In the UK, we need to continue to prioritise the provision of good quality, appropriate and effective support to those who have been trafficked. Resources need to be invested in this, as with a (rightful) focus on identifying victims comes a greater demand for quality services. Victims, and support for them, should be at the heart of decision-making, with clear pathways to accessing appropriate housing, immigration stability and advocacy support during and after government-funded support ends. AFRUCA encourages the expedition of the roll-out of specialised advocates for children who have been trafficked, to ensure that durable solutions and child-centred approaches are prioritised.

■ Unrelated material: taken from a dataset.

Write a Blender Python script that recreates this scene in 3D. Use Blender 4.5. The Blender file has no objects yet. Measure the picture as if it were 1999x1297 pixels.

AFRUCA will continue to fight for a world free of exploitation, where children and young people are empowered, nurtured and safe.

 

Note to Editors: AFRUCA is the primary charity working to protect and promote the rights of African children in the UK, and provides a place for African children and young people who have been trafficked to access vital services in a culturally appropriate and aware environment. Our work has seen us work with almost 400 victims over the past 8 years. We provide tailored individual support, with a focus on practical, emotional and advocacy needs. Our peer and group support group activities build confidence and develop relationships between young people affected by trafficking, in a safe and supportive environment. Our specialised psychotherapist works to support their mental health needs and recovery. AFRUCA is actively engaged in a number of key policy and advocacy platforms, with NGOs, government and statutory agencies.